Few things sour in this particular way. The framed paper would be one of them. It’s a monument to an achievement fallen totally into question. Getting this news in 2010 was unpleasant, but the blow was dampened by a successful Cardinals team with a new figurehead in Albert Pujols. We’d won a title in ’06, and we’d win another the next year. McGwire had been firmly supplanted, though he remained an organizational fixture in St. Louis, coming in as a hitting coach the same year as his public confession.

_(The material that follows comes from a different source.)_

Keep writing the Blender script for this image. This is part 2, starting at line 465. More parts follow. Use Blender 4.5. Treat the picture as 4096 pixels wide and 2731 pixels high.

For the downfall of a hometown baseball hero, it was all perfectly satisfying, at a balance-of-the-universe sort of level. In “Cecelia,” the shock and heartbreak of an impossibly sudden affair turns to euphoria—jubilation, actually—during the time it takes for a spirited instrumental break. She loves me again. Unearned, inexplicable redemption. That the age of jubilation continues in my childhood bedroom feels like a kindred mystery. My parents are owners of one of the few material tributes to the unlikely stardom of Tim Forneris. Steroids have taken their rightful place as both the instruments and iconoclasts of one of the most dynamic periods of professional baseball. Mark McGwire is okay. The record’s dead—long live the record of it.